Villagers refuse to give land for coal mining
Ejaz Kaiser, Hindustan Times
Dharamjaigarh, February 28, 2011
Hundreds of young and old thronged the venue of public hearing meeting to express their strong opposition to a coal mine proposed by DB Power Limited even as they questioned the authenticity of environment impact assessment (EIA) draft report. The villagers asked the officials of DB Power Limited to allow them to live peacefully, “We are peace loving people but are made to fight against the injustice now. We will not allow our environment to get polluted and never give away our land”. The company is owned by the Dainik Bhaskar group.
The mandatory public hearing was conducted by authorities to seek the consent of the villagers in the region on environment clearance to mine about 91 million tonnes coal reserves of the area. Sariya coal block in Raigarh district is allotted to DB Power Limited for its captive mining to supply coal to their proposed 1320 MW Thermal Power Plant at Dhabra in Janjgir-Champa district.
The reserves spread out across 1700 acre covering six villages of Taraimar, Bayasi, Medarmar, Dharamjaigarh, Dharam colony and Bayasi colony of Raigarh situated about 330 km east of Raipur. If clearance granted, the company plans to mine two million tonnes of coal per annum.
The villagers objected finding several facts about the area were ‘deliberately’ excluded from the EIA report to seek clearance. “Many villagers don’t understand the content of the EIA draft as it is in English”, grumbled Indu Tethwani, a local community leader.
“We can happily live with elephants, bears and other wild animals found in Dharamjaigarh but not with DB Power company”, thundered Sunita Tirkey, in her sixties.
“Now we are being terrorised by the company. They are behaving like British rulers”, Adhir Majhi, residing in Bengali settlers Bayasi colony.
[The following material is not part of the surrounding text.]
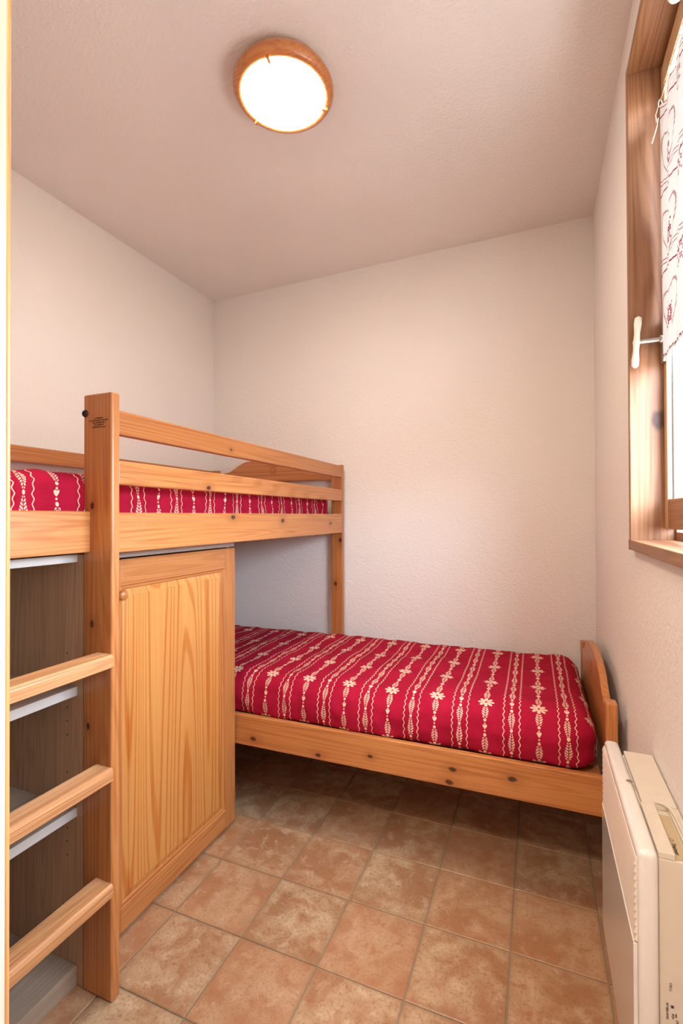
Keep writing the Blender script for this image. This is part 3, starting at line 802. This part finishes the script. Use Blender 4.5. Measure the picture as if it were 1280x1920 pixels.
hb_('top_cover', M_heater2, 1.0195, XR-.002, -0.012, 0.136, 0.6505, 0.659, bev=0.0015)
lab = hb_('label_plate', simple('old_label', (0.50, 0.38, 0.22), 0.6), 1.0, 1.018, -0.008, 0.120, 0.6505, 0.6515, bev=0)
text_mesh('lettering', ['Thermor'], (1.003, 0.020, 0.6515), (0, -1, 0), (1, 0, 0), 0.0085, M_black, lab, bold=0.0003)
bm = bmesh.new()
for q in range(20):
    a, b = 2*PI*q/20, 2*PI*(q+1)/20
    bm.faces.new([bm.verts.new((1.0045+r_*math.cos(t_), .044+r_*math.sin(t_), .6519)) for r_, t_ in ((.0040, a), (.0040, b), (.0031, b), (.0031, a))])
done('ring_mark', bm, M_black, lab)
bm = bmesh.new(); tube(bm, [(.9985, .139, .662), (1.006, .137, .664), (1.014, .131, .6645), (1.020, .121, .665), (1.0235, .100, .664), (1.0245, .05, .662), (1.0245, 0.0, .661), (1.0245, -0.012, .655)], 0.0022, 8)
o = done('cable', bm, M_heater2, HT, True); o.matrix_parent_inverse = HI
bm = bmesh.new(); lathe(bm, [(0, .0008), (.006, .0008), (.0068, 0.0)], Matrix.Translation((.968, .205, .662)), 20)
o = done('screw_cap', bm, M_steel, HT); o.matrix_parent_inverse = HI
for s_, x_, z_, sz in (('N° 00614720', 0.9838, 0.408, 0.0048), ('CAT C', 0.9888, 0.448, 0.0046), ('IP24', 0.9915, 0.402, 0.0046), ('230V~', 0.9975, 0.392, 0.0046)):
    t_ = text_mesh('rating_print', [s_], (x_, -0.0125, z_), (0, 0, -1), (1, 0, 0), sz, M_black, HT, bold=0.00012); t_.matrix_parent_inverse = HI
bm = bmesh.new(); abox(bm, 0.9968, 0.9982, -0.0127, -0.012, 0.401, 0.407); abox(bm, 0.9905, 0.9945, -0.0127, -0.012, 0.4145, 0.4185)
o = done('rating_symbols', bm, M_black, HT); o.matrix_parent_inverse = HI
for y_ in (0.06, 0.31): hb_('bracket', M_steel, 1.0, XR-.001, y_, y_+0.02, 0.20, 0.216, bev=0.0005)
Another elderly woman Bindu Bhoi asked, “Why only the poor
forced to get displaced?”
While registering their protest the villagers raised their concerns on pollution, displacement, compensation, employment and even survival once the company begins mining activity in the region.
Fearing strong protest, high security arrangements were made at the venue where the hearing was conducted and video-recorded. “We have deployed around 400 police personnel”, Raigarh superintendent of police Rahul Sharma told Hindustan Times. Anti-DB slogans by the villagers against the company heard throughout while the hearing was underway.
On couple of occasions, the villagers chased away and assaulted persons near the public hearing ground, alleging them to be men hired by DB Power Ltd to support the company. These men were seen circulating ‘consent papers’ seeking the villagers’ favour for the company.
The local administration organises public consultations to ascertain the concerns of people affected by large projects, as per the ministry of environment and forests (MoEF) notification 2006.